Items from a data source:

══════════

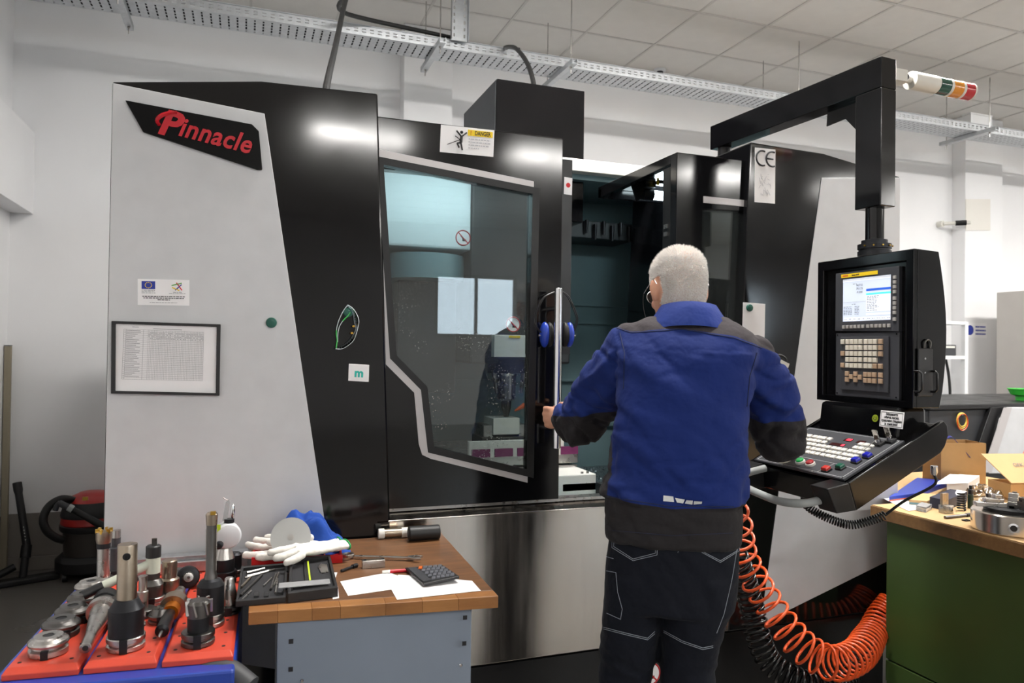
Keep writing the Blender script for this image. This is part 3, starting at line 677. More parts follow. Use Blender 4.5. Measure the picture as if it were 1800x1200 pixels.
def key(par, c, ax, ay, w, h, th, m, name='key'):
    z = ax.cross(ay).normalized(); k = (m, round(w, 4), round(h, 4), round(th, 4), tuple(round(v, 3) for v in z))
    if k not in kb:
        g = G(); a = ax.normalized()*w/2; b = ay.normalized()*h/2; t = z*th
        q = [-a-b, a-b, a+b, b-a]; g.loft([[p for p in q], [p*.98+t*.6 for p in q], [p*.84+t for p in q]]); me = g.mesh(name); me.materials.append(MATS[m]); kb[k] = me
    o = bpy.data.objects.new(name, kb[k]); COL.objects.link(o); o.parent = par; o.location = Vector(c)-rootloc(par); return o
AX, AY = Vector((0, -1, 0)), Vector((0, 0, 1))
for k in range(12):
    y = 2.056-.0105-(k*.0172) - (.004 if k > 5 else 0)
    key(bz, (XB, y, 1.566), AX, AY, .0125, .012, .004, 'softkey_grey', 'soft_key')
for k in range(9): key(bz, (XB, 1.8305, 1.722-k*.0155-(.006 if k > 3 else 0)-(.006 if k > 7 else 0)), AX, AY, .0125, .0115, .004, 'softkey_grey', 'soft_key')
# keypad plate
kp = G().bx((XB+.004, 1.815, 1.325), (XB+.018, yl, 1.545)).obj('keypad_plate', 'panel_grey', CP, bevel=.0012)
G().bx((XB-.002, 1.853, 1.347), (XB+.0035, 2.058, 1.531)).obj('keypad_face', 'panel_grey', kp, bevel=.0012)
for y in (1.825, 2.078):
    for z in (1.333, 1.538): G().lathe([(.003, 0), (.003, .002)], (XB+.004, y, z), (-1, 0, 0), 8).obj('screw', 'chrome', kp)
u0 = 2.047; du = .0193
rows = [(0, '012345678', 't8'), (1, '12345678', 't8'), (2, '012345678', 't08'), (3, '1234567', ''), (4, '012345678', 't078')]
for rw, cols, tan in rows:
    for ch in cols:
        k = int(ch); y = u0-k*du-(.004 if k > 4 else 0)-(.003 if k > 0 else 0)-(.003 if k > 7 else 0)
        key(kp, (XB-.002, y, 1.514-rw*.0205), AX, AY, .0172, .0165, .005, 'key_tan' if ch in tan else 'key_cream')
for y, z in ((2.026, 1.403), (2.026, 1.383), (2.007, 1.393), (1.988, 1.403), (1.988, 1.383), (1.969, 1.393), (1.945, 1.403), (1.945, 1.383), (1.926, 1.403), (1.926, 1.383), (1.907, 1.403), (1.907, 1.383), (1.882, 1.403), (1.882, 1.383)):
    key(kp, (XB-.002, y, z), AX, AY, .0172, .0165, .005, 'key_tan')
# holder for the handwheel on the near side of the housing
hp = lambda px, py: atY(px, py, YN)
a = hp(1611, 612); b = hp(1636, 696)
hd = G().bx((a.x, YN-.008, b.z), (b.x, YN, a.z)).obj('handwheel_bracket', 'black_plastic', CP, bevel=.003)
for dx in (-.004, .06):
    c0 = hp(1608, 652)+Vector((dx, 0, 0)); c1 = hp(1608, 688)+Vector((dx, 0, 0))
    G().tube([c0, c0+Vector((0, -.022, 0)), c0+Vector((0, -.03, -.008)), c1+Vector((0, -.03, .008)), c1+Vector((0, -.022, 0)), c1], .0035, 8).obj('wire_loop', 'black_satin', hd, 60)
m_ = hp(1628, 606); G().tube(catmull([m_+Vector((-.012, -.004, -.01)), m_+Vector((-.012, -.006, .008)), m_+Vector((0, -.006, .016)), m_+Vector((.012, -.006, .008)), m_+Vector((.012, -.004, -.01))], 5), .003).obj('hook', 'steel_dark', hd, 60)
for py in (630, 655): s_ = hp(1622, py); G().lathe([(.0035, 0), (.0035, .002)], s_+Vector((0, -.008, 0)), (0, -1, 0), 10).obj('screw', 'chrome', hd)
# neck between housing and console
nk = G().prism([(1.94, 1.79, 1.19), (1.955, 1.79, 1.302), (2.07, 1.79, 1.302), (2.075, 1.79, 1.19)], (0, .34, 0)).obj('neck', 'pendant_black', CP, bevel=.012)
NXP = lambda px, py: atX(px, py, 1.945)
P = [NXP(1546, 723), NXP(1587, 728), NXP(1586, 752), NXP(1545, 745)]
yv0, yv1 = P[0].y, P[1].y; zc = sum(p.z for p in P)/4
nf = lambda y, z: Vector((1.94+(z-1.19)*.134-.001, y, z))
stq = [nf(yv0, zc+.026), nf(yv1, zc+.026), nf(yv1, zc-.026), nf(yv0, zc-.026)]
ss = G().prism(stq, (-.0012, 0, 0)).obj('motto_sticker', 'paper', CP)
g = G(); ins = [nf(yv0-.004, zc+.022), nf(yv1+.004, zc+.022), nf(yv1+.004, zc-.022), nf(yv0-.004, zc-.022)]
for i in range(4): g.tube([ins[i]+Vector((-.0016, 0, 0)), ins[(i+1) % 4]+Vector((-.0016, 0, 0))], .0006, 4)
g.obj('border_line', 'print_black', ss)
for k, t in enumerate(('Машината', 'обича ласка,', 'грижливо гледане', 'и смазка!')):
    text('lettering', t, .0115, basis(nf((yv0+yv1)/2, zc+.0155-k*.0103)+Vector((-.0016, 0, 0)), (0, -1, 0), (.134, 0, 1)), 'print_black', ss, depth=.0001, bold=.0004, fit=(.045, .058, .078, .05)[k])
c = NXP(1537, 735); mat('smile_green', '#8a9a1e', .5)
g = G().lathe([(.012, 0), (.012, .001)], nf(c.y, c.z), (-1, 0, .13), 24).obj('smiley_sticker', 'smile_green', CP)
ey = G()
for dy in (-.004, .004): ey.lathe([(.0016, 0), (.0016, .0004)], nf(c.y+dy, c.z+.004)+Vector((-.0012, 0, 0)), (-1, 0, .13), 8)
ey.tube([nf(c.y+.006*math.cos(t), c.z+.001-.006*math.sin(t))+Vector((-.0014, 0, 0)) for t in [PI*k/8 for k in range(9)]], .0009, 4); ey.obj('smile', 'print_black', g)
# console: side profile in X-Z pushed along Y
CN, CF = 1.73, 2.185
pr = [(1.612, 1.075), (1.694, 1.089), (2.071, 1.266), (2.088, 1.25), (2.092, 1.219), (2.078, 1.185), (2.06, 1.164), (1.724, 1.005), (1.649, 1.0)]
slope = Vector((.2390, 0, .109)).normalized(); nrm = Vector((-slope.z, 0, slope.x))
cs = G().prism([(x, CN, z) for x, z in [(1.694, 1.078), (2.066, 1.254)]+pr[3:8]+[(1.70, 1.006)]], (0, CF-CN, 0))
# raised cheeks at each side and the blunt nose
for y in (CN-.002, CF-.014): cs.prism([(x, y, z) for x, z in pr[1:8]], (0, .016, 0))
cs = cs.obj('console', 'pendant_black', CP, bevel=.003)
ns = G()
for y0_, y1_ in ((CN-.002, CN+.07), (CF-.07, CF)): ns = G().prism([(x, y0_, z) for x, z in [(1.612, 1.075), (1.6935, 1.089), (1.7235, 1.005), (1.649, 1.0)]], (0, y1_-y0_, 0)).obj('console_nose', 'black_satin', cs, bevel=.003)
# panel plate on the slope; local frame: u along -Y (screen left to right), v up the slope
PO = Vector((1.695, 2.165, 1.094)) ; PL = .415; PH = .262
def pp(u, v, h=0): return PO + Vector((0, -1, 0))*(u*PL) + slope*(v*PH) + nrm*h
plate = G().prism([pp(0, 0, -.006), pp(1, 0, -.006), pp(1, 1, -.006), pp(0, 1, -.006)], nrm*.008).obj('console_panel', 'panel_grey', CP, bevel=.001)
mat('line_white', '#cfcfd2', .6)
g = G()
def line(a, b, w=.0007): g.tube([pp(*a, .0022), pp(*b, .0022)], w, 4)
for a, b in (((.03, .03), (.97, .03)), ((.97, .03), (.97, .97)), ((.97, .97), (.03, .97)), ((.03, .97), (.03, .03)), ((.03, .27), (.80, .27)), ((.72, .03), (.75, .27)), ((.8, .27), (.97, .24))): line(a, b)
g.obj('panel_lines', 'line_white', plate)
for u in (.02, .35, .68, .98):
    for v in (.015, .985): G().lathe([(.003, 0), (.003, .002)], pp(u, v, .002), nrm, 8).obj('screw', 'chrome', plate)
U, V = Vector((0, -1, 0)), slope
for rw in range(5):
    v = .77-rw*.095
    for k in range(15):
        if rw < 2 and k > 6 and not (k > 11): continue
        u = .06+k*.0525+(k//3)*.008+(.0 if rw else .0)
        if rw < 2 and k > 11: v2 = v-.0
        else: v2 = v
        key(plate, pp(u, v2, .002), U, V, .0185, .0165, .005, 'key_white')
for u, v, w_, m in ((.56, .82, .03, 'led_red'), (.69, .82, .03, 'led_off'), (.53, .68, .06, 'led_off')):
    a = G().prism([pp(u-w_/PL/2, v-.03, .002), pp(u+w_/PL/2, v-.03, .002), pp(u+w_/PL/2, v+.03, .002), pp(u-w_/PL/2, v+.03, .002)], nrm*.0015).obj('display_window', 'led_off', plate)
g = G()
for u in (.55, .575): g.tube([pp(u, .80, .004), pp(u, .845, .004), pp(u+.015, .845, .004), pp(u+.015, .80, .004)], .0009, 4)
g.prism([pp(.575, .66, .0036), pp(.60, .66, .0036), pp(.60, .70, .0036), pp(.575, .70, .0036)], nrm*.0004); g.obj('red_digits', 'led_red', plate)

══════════

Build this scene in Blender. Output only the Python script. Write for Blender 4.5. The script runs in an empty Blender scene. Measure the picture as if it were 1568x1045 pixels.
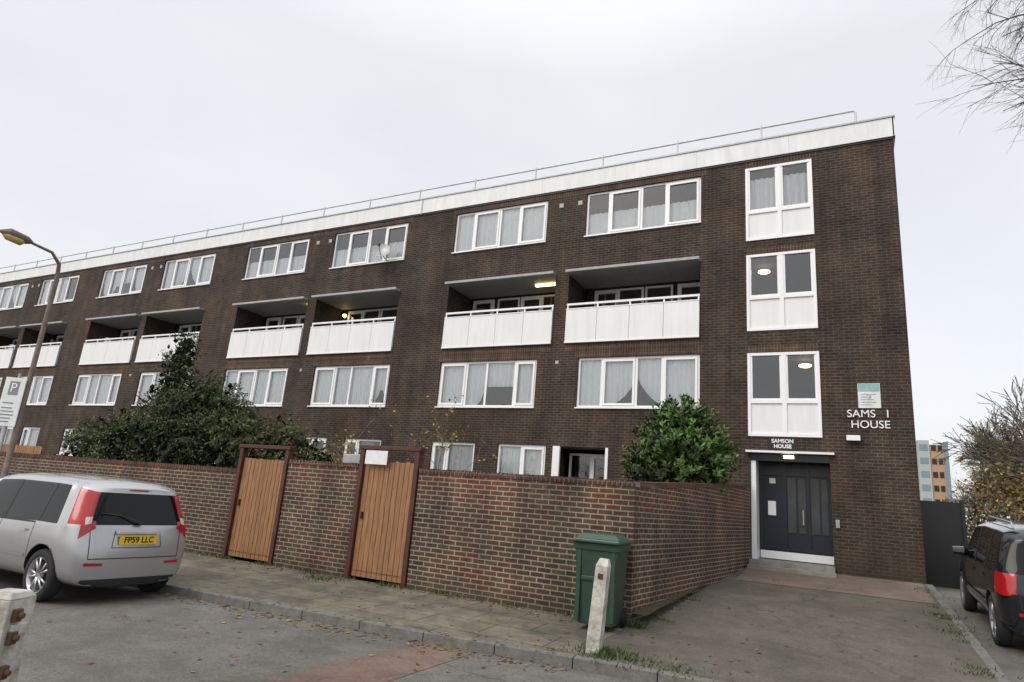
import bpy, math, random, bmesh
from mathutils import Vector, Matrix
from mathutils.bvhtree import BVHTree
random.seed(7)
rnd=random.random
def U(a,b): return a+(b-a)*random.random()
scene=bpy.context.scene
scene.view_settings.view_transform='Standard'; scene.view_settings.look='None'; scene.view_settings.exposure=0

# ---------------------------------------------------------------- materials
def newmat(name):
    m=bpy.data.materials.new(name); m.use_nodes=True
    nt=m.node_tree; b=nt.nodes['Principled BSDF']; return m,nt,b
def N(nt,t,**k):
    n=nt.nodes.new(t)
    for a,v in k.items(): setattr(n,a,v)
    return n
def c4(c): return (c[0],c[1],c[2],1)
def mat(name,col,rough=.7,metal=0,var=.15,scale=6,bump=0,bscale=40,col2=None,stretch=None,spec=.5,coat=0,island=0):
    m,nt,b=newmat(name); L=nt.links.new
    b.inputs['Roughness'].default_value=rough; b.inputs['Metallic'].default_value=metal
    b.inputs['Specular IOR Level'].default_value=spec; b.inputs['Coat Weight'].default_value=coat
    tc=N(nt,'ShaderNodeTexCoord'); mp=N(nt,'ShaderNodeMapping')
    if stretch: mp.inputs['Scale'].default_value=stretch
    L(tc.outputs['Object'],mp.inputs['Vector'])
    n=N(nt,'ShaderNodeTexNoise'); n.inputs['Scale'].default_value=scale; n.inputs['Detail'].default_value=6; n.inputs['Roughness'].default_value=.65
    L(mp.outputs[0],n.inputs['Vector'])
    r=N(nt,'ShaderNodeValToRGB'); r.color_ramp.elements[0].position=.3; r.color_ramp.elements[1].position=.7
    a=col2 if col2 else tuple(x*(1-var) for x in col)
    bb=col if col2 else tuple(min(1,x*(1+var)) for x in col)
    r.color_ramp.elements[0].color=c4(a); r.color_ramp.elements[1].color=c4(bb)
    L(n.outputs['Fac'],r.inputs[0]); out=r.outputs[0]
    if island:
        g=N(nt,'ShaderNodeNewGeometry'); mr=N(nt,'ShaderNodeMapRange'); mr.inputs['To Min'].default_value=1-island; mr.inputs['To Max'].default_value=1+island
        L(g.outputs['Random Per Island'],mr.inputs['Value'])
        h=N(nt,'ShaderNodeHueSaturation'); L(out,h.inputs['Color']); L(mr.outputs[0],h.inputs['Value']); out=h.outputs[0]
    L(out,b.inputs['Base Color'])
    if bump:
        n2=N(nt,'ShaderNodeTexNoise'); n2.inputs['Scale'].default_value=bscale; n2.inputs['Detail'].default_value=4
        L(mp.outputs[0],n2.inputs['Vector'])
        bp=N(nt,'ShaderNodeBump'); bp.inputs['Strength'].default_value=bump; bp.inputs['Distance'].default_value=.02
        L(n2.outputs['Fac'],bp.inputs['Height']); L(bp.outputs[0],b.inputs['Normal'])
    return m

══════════

**Problem details**: Tell how many lines above contain the word "scene". Give the number alone.

**Exercise result**: 3